### Task goal
Of the material below, the lines to be retyped are those from the line containing "What Blender Python" through the line containing "R = math.radians", inclusive; reproduce them exactly.

***** Data *****

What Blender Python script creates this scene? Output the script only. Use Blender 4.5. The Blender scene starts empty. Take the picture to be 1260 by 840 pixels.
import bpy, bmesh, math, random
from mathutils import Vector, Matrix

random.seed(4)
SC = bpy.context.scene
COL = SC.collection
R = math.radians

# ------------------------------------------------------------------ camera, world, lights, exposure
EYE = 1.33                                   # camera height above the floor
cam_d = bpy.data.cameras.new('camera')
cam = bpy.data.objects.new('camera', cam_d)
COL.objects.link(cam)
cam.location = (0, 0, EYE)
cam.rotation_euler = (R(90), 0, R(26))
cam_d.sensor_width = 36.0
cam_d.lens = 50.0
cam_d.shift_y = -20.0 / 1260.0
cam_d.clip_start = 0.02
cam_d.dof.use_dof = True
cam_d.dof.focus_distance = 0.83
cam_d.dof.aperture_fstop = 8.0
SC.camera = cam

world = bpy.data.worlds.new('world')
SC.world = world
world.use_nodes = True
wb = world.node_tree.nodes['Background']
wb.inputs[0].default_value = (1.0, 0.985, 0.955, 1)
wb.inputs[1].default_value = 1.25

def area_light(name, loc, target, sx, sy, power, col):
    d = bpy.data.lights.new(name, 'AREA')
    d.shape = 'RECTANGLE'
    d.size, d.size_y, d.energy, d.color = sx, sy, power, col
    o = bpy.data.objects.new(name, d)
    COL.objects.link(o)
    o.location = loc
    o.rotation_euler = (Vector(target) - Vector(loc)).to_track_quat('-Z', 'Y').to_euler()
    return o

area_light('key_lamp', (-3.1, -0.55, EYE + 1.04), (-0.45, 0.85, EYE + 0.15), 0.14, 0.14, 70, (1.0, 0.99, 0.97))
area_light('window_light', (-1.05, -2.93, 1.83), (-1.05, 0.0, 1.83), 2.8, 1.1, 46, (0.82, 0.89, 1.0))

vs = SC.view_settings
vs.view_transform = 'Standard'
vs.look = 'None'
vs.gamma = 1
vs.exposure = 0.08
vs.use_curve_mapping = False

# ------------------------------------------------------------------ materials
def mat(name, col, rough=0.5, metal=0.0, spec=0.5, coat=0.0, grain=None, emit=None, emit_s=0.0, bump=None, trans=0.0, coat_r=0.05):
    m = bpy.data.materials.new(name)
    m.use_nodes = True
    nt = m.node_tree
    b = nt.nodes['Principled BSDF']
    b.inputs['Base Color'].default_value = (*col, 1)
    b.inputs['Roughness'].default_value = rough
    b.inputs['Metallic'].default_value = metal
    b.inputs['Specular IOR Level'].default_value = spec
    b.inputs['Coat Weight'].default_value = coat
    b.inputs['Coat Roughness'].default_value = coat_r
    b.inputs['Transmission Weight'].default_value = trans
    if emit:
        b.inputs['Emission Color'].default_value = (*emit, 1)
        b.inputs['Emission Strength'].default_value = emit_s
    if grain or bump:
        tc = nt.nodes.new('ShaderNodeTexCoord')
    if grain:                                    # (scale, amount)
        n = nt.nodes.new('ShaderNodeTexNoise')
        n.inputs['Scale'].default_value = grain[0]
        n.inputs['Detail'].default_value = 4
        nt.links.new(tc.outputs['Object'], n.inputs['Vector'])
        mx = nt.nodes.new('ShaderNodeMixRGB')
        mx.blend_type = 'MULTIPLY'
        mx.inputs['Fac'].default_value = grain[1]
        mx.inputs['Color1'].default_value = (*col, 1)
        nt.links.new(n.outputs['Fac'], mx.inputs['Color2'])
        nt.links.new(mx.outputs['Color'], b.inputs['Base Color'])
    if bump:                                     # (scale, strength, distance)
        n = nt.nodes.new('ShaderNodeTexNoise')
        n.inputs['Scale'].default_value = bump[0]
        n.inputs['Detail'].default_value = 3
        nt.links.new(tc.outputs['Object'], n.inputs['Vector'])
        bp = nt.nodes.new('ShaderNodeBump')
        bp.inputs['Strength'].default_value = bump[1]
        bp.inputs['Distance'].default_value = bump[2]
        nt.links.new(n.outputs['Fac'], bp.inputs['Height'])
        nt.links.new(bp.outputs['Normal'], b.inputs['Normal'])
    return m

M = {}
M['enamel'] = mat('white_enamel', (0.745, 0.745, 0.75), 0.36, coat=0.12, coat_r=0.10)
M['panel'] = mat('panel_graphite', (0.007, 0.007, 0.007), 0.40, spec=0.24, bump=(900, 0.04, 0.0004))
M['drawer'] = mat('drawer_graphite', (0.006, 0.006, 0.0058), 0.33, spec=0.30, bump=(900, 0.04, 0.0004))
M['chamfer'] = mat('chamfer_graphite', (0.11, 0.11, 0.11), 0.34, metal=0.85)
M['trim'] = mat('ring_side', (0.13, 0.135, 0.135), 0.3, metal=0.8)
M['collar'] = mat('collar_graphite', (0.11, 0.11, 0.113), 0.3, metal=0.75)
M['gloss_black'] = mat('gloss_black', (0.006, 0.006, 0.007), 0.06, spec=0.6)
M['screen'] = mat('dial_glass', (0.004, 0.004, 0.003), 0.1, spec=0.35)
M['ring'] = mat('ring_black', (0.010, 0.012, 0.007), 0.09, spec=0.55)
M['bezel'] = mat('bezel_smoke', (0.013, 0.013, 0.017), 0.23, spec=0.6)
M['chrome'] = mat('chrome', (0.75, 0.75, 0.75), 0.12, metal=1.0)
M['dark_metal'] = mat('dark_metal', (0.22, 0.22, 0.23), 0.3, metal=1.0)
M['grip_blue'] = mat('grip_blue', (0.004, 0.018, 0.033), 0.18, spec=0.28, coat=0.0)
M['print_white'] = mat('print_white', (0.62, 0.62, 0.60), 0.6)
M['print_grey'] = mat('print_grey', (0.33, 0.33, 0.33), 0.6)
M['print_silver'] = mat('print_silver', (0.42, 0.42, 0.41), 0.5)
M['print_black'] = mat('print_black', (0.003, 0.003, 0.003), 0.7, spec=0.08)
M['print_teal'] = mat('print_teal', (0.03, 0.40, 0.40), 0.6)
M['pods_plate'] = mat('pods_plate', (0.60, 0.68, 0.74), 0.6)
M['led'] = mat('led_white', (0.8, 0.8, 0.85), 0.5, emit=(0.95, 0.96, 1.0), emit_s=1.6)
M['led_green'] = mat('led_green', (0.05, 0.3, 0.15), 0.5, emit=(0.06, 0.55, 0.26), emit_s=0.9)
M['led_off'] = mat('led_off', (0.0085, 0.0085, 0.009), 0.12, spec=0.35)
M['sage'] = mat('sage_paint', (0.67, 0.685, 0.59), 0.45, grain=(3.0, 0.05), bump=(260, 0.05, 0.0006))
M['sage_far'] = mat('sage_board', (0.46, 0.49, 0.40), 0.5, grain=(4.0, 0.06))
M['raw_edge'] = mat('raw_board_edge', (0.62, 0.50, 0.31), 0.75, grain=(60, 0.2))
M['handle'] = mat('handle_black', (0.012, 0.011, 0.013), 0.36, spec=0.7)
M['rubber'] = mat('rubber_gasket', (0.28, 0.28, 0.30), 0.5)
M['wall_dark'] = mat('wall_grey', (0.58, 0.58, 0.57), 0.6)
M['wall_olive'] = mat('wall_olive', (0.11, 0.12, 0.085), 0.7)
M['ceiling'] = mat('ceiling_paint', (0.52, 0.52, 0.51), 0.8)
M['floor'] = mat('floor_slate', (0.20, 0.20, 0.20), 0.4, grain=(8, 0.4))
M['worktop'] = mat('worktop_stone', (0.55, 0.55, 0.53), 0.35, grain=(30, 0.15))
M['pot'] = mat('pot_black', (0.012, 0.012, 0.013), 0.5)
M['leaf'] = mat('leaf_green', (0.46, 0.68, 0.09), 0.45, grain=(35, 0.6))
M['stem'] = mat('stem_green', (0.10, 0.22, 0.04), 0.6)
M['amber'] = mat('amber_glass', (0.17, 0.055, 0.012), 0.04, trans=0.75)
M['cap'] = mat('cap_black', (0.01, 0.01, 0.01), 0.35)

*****
***** Data *****

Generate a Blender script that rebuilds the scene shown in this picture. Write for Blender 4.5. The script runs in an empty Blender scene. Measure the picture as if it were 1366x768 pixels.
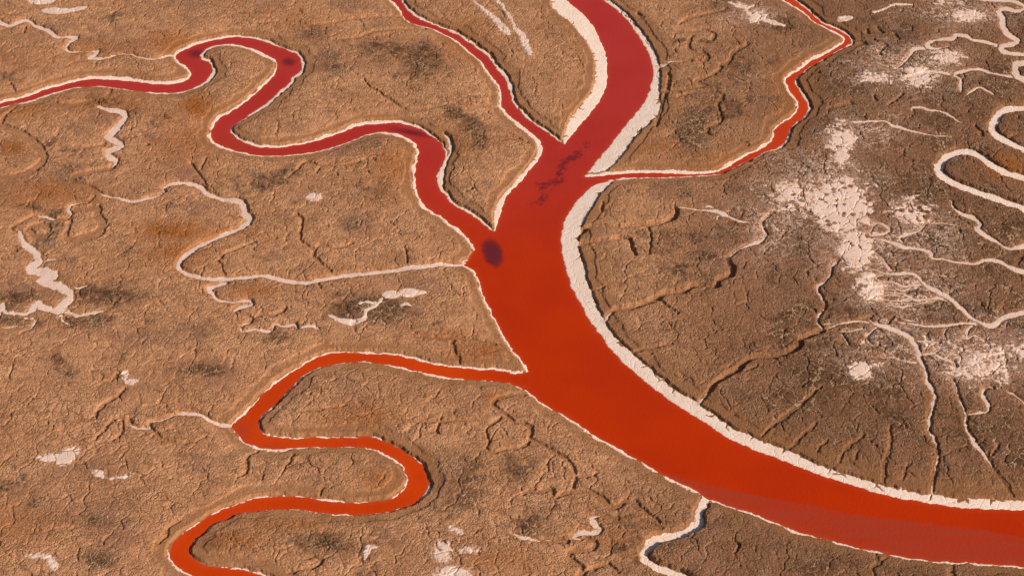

*****

### Result of the exercise
What Blender Python script creates this scene? Output the script only. Use Blender 4.5. The Blender scene starts empty. Take the picture to be 1260 by 840 pixels.
import bpy, bmesh, math, random
from mathutils import Vector, Matrix

random.seed(4)
SC = bpy.context.scene
COL = SC.collection
R = math.radians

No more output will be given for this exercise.